As soon as the sun peeks out from behind the clouds and the mercury rises, many of us rush to improve our outside spaces. We do, however, have to be mindful of what we grow and build in our gardens, as it can have a detrimental effect on the property’s overall value and general appeal.  

If moving home is in your plans, you may need to moderate your behaviour and act with restraint. Here we discuss which garden features may harm any sales success in the future.  

Swimming pools

While very few of us have room for an Olympic-size swimming pool, smaller plunge pools and natural pools have become very fashionable – especially as our UK summers are getting hotter. There is bad news, however, if you’re thinking of digging deep to add a home lido.

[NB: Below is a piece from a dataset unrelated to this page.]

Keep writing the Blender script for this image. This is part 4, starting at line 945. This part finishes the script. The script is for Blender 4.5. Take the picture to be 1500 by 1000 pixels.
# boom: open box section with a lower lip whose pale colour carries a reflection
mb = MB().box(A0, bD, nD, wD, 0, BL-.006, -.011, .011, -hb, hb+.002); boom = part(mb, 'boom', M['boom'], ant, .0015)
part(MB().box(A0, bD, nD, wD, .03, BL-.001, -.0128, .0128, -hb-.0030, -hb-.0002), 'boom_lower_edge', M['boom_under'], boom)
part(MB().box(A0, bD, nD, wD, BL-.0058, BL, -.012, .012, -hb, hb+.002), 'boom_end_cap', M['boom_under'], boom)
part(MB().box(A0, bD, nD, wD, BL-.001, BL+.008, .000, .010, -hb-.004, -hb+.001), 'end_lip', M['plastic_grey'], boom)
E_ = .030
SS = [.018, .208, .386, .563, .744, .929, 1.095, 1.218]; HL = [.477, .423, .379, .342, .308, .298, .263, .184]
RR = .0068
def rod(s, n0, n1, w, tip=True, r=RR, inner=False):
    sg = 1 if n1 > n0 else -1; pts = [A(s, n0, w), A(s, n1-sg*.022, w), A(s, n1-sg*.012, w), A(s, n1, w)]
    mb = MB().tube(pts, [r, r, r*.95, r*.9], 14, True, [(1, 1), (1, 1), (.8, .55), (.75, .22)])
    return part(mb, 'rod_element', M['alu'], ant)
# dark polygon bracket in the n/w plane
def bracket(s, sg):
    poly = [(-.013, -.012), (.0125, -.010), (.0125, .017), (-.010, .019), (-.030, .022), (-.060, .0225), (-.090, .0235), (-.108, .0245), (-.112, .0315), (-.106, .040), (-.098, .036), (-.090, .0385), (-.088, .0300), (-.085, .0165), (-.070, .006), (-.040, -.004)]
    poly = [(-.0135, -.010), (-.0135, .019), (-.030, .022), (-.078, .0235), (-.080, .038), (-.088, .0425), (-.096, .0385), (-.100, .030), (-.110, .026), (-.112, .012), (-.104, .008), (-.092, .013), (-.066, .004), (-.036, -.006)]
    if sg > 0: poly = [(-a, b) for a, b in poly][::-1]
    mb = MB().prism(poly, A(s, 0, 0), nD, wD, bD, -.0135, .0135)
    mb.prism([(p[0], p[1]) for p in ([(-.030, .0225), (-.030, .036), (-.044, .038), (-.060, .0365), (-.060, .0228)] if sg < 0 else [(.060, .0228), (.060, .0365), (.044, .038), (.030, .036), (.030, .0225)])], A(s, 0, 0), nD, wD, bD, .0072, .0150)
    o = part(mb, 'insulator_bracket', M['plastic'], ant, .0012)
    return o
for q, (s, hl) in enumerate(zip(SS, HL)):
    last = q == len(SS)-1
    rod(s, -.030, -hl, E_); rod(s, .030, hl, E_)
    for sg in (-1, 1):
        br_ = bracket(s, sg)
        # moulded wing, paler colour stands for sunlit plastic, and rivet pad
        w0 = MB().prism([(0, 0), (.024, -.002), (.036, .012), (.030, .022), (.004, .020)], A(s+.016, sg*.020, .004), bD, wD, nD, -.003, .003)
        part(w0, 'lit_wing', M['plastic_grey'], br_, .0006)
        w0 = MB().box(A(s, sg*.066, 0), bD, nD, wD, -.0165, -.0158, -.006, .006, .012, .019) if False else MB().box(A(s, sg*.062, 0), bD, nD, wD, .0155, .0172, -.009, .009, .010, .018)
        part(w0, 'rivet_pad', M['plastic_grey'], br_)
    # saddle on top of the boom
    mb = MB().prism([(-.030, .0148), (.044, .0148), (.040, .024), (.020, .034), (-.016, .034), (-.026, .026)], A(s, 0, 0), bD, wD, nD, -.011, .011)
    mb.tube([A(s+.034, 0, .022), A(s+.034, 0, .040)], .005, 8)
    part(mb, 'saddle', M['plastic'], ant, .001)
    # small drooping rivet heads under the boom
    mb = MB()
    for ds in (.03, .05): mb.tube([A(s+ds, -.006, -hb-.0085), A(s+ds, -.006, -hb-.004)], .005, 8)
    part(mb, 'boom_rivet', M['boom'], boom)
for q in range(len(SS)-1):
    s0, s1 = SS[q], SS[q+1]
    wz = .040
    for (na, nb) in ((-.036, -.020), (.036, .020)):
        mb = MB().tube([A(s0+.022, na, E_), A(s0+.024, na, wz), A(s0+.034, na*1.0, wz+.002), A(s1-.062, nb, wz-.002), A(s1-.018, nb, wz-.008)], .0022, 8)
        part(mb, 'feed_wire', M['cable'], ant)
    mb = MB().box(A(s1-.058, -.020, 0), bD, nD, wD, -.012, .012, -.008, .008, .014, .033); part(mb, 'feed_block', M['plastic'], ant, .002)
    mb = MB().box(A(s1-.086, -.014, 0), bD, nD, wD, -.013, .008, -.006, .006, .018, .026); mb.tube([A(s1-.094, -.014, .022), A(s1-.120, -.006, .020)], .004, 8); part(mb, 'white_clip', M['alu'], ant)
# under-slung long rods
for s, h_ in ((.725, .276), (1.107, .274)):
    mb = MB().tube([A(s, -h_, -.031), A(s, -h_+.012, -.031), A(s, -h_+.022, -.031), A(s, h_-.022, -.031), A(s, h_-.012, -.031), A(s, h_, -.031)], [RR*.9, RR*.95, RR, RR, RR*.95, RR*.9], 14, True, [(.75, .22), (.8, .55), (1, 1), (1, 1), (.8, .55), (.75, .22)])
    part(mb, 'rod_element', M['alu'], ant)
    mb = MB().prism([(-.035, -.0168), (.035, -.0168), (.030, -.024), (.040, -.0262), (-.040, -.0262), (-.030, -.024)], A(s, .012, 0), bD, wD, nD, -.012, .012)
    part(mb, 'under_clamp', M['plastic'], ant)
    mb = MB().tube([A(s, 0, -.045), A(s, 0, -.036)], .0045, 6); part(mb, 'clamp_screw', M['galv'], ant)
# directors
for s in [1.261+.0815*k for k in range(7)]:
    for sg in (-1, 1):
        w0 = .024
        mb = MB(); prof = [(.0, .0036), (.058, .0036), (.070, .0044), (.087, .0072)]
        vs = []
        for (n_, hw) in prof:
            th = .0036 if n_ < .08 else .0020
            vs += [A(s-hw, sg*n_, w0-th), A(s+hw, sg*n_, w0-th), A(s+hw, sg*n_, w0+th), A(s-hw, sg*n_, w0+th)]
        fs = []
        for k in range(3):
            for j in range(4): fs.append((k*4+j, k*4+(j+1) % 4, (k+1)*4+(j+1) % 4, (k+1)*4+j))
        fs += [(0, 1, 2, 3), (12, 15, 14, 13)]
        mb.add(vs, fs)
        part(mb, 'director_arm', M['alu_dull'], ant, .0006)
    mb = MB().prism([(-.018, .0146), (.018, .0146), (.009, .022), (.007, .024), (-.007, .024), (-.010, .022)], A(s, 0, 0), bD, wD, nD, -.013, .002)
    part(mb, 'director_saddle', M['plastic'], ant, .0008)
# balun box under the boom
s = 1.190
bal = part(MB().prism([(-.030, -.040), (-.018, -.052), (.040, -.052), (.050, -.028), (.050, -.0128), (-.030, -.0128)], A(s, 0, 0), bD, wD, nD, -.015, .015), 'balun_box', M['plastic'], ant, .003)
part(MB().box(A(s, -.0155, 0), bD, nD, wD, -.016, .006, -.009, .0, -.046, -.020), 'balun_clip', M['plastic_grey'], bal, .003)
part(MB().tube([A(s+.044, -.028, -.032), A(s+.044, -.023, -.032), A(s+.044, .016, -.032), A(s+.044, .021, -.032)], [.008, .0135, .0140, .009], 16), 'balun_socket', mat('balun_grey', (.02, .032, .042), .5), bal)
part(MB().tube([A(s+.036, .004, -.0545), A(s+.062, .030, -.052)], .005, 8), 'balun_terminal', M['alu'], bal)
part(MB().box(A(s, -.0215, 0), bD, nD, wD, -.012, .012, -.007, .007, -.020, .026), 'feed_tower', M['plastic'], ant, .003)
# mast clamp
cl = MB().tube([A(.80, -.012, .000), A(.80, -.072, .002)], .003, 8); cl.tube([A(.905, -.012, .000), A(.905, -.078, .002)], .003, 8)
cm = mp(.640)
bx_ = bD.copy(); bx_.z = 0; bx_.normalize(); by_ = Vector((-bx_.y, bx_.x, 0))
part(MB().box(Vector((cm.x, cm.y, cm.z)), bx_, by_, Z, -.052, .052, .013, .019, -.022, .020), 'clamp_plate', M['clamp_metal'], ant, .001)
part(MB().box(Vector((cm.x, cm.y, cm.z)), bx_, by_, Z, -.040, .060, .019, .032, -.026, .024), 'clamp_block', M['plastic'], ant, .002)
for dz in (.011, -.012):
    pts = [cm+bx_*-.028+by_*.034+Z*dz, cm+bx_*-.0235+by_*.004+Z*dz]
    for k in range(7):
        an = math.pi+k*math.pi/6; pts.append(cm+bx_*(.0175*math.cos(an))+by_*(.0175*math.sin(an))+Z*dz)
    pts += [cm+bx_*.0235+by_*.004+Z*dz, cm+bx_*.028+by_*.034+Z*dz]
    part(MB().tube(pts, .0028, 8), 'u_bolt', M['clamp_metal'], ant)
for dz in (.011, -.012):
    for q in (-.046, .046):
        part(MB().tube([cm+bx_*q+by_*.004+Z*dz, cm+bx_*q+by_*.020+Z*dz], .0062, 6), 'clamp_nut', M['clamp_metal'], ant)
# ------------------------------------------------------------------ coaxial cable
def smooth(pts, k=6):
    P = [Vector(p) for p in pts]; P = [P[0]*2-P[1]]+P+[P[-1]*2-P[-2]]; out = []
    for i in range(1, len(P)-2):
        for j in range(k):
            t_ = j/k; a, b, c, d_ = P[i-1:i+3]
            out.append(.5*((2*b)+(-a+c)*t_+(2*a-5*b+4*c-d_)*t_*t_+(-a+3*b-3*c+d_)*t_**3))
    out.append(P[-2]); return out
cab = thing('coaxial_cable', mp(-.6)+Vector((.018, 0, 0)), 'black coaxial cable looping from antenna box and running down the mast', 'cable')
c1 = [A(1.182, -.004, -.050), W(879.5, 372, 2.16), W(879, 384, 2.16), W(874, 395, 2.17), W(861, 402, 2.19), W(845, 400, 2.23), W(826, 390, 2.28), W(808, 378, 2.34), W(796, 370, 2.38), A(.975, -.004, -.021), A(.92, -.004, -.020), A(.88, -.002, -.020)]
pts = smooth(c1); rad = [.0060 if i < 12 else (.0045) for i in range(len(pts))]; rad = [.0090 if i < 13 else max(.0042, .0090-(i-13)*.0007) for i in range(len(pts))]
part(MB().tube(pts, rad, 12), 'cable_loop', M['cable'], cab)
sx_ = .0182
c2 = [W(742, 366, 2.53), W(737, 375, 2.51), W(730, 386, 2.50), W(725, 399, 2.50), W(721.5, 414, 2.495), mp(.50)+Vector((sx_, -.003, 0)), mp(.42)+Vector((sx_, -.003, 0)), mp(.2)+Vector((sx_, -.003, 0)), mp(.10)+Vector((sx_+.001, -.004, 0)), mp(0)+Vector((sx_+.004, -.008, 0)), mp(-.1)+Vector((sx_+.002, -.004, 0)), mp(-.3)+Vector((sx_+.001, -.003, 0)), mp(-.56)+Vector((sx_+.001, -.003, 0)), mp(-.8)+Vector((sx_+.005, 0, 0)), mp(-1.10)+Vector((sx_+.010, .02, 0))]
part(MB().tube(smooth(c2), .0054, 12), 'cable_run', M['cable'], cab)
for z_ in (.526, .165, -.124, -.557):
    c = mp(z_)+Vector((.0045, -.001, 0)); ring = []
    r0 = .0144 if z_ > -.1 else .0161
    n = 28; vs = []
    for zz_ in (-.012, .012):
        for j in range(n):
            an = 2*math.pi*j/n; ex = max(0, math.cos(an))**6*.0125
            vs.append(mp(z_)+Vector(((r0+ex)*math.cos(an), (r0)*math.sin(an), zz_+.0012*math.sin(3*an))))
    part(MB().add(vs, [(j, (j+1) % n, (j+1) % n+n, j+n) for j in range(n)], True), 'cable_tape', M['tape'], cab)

According to a study by Power Sheds, 2 in 5 Britons said a swimming pool would stop them making an offer on a property, with such a feature devaluing a home by up to £57,000. Best to stick with a paddling pool!  

Ponds

If you’re set on some kind of water in your garden but are put off installing a swimming pool, you may think a pond is a smart alternative. Research, however, has found ponds do not have universal appeal. When Roofing Megastore questioned more than 2,000 Brits on what garden features they found undesirable, a pond was a surprising negative. Perhaps it’s the maintenance or safety aspect but their presence could dent a home’s value by £5,000.  

Artificial grass

While many gardeners obsess over lawn care, there are a growing number of homeowners who want to put mowing, raking and watering behind them. Granted, artificial grass always looks neat and lush but it’s not an aspect finding favour with home buyers. In fact, Power Sheds found fake lawns are the least desirable garden feature, knocking up to £15,000 off a home’s value.  

Invasive plants

Even if buyers don’t know the difference between Japanese knotweed and Nigella damascena, a surveyor will. Invasive and damaging plant species can decrease a home’s value by up to 20%. ‘Running’ Bamboo is on the watchlist, as it shares the same aggressive spreading pattern and habit of damaging solid structures as Japanese knotweed. It’s also a criminal offence to plant or cause to grow species detailed in Schedule 9 of the Wildlife and Countryside Act 1981, including Himalayan balsam, purple pampas grass, Spanish bluebell and three types of Rhododendron.  

Anything that’s damaged

Potential buyers who step foot in a garden will notice the condition of what’s out there, making a note of elements that need replacing or repairing. As such, Roofing Megastore’s survey found anything that was damaged harmed a home’s value. Sellers should pay attention to garden walls, fences, guttering and decking – with each aspect that’s damaged devaluing a home by up to £5,988.